*** Extracted records ***

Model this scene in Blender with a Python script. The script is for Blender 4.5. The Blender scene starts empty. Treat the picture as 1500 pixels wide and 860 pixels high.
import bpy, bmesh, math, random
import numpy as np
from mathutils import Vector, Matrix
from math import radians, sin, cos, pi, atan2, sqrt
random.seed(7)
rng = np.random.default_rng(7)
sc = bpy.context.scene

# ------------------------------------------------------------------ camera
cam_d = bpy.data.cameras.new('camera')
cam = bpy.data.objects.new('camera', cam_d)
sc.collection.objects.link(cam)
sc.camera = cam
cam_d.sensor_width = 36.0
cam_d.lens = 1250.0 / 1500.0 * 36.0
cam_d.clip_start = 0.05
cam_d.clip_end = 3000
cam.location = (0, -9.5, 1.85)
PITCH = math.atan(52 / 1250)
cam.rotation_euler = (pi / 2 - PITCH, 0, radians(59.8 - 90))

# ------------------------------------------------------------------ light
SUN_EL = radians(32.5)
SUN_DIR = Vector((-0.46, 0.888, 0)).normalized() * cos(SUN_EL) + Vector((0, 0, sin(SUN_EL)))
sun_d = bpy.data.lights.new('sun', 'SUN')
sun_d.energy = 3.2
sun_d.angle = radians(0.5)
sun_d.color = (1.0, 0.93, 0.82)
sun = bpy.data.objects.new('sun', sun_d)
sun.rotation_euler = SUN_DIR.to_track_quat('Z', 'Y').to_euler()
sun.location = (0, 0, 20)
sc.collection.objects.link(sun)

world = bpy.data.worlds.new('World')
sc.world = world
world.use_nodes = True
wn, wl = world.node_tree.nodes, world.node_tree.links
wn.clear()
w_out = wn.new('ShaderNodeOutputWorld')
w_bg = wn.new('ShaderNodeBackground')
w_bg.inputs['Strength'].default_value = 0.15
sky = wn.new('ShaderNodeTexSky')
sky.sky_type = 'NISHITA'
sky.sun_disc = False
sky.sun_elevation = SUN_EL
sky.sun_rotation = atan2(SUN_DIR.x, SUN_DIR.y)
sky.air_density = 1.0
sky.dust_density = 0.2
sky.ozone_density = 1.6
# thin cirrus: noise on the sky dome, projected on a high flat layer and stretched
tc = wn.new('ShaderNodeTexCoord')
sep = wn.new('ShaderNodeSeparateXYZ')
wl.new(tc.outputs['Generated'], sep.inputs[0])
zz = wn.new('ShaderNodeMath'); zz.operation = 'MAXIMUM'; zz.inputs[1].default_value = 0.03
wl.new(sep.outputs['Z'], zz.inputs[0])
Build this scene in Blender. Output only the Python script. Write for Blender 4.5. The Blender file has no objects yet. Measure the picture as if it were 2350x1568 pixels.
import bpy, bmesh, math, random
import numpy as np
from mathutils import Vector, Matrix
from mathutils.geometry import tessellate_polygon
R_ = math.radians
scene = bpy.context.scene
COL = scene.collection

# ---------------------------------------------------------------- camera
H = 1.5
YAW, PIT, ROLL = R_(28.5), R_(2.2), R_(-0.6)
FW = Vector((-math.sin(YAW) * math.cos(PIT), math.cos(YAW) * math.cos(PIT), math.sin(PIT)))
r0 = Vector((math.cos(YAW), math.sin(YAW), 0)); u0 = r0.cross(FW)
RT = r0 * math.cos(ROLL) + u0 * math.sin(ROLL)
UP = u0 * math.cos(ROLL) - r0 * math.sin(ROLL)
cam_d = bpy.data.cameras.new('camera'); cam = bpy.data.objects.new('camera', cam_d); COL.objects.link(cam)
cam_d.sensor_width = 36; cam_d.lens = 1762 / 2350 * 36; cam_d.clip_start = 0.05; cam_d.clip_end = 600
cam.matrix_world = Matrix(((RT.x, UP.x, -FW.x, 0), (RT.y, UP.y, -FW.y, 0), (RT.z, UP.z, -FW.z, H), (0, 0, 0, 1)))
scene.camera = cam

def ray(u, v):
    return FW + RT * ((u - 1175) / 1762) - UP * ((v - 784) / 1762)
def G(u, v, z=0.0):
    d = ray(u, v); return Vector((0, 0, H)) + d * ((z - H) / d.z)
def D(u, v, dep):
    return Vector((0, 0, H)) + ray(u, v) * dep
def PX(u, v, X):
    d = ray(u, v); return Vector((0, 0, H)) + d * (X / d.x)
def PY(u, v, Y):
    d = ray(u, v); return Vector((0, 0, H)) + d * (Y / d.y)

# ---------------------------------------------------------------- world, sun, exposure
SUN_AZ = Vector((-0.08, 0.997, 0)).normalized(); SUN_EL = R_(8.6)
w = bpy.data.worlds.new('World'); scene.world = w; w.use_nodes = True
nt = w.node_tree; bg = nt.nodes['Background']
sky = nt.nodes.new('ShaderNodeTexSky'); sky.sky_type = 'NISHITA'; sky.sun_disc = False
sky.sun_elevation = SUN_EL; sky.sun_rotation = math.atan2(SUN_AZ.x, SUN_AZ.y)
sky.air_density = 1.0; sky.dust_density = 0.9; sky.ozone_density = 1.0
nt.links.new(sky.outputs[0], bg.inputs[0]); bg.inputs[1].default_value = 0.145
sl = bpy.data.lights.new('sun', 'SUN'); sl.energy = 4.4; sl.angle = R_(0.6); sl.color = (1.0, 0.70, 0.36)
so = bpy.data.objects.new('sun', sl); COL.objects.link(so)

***

◆ **What you need to do**
Your task is to retype all of the records exactly.

◆ **Worked solution**
Model this scene in Blender with a Python script. The script is for Blender 4.5. The Blender scene starts empty. Treat the picture as 1500 pixels wide and 860 pixels high.
import bpy, bmesh, math, random
import numpy as np
from mathutils import Vector, Matrix
from math import radians, sin, cos, pi, atan2, sqrt
random.seed(7)
rng = np.random.default_rng(7)
sc = bpy.context.scene

# ------------------------------------------------------------------ camera
cam_d = bpy.data.cameras.new('camera')
cam = bpy.data.objects.new('camera', cam_d)
sc.collection.objects.link(cam)
sc.camera = cam
cam_d.sensor_width = 36.0
cam_d.lens = 1250.0 / 1500.0 * 36.0
cam_d.clip_start = 0.05
cam_d.clip_end = 3000
cam.location = (0, -9.5, 1.85)
PITCH = math.atan(52 / 1250)
cam.rotation_euler = (pi / 2 - PITCH, 0, radians(59.8 - 90))

# ------------------------------------------------------------------ light
SUN_EL = radians(32.5)
SUN_DIR = Vector((-0.46, 0.888, 0)).normalized() * cos(SUN_EL) + Vector((0, 0, sin(SUN_EL)))
sun_d = bpy.data.lights.new('sun', 'SUN')
sun_d.energy = 3.2
sun_d.angle = radians(0.5)
sun_d.color = (1.0, 0.93, 0.82)
sun = bpy.data.objects.new('sun', sun_d)
sun.rotation_euler = SUN_DIR.to_track_quat('Z', 'Y').to_euler()
sun.location = (0, 0, 20)
sc.collection.objects.link(sun)

world = bpy.data.worlds.new('World')
sc.world = world
world.use_nodes = True
wn, wl = world.node_tree.nodes, world.node_tree.links
wn.clear()
w_out = wn.new('ShaderNodeOutputWorld')
w_bg = wn.new('ShaderNodeBackground')
w_bg.inputs['Strength'].default_value = 0.15
sky = wn.new('ShaderNodeTexSky')
sky.sky_type = 'NISHITA'
sky.sun_disc = False
sky.sun_elevation = SUN_EL
sky.sun_rotation = atan2(SUN_DIR.x, SUN_DIR.y)
sky.air_density = 1.0
sky.dust_density = 0.2
sky.ozone_density = 1.6
# thin cirrus: noise on the sky dome, projected on a high flat layer and stretched
tc = wn.new('ShaderNodeTexCoord')
sep = wn.new('ShaderNodeSeparateXYZ')
wl.new(tc.outputs['Generated'], sep.inputs[0])
zz = wn.new('ShaderNodeMath'); zz.operation = 'MAXIMUM'; zz.inputs[1].default_value = 0.03
wl.new(sep.outputs['Z'], zz.inputs[0])
Build this scene in Blender. Output only the Python script. Write for Blender 4.5. The Blender file has no objects yet. Measure the picture as if it were 2350x1568 pixels.
import bpy, bmesh, math, random
import numpy as np
from mathutils import Vector, Matrix
from mathutils.geometry import tessellate_polygon
R_ = math.radians
scene = bpy.context.scene
COL = scene.collection

# ---------------------------------------------------------------- camera
H = 1.5
YAW, PIT, ROLL = R_(28.5), R_(2.2), R_(-0.6)
FW = Vector((-math.sin(YAW) * math.cos(PIT), math.cos(YAW) * math.cos(PIT), math.sin(PIT)))
r0 = Vector((math.cos(YAW), math.sin(YAW), 0)); u0 = r0.cross(FW)
RT = r0 * math.cos(ROLL) + u0 * math.sin(ROLL)
UP = u0 * math.cos(ROLL) - r0 * math.sin(ROLL)
cam_d = bpy.data.cameras.new('camera'); cam = bpy.data.objects.new('camera', cam_d); COL.objects.link(cam)
cam_d.sensor_width = 36; cam_d.lens = 1762 / 2350 * 36; cam_d.clip_start = 0.05; cam_d.clip_end = 600
cam.matrix_world = Matrix(((RT.x, UP.x, -FW.x, 0), (RT.y, UP.y, -FW.y, 0), (RT.z, UP.z, -FW.z, H), (0, 0, 0, 1)))
scene.camera = cam

def ray(u, v):
    return FW + RT * ((u - 1175) / 1762) - UP * ((v - 784) / 1762)
def G(u, v, z=0.0):
    d = ray(u, v); return Vector((0, 0, H)) + d * ((z - H) / d.z)
def D(u, v, dep):
    return Vector((0, 0, H)) + ray(u, v) * dep
def PX(u, v, X):
    d = ray(u, v); return Vector((0, 0, H)) + d * (X / d.x)
def PY(u, v, Y):
    d = ray(u, v); return Vector((0, 0, H)) + d * (Y / d.y)

# ---------------------------------------------------------------- world, sun, exposure
SUN_AZ = Vector((-0.08, 0.997, 0)).normalized(); SUN_EL = R_(8.6)
w = bpy.data.worlds.new('World'); scene.world = w; w.use_nodes = True
nt = w.node_tree; bg = nt.nodes['Background']
sky = nt.nodes.new('ShaderNodeTexSky'); sky.sky_type = 'NISHITA'; sky.sun_disc = False
sky.sun_elevation = SUN_EL; sky.sun_rotation = math.atan2(SUN_AZ.x, SUN_AZ.y)
sky.air_density = 1.0; sky.dust_density = 0.9; sky.ozone_density = 1.0
nt.links.new(sky.outputs[0], bg.inputs[0]); bg.inputs[1].default_value = 0.145
sl = bpy.data.lights.new('sun', 'SUN'); sl.energy = 4.4; sl.angle = R_(0.6); sl.color = (1.0, 0.70, 0.36)
so = bpy.data.objects.new('sun', sl); COL.objects.link(so)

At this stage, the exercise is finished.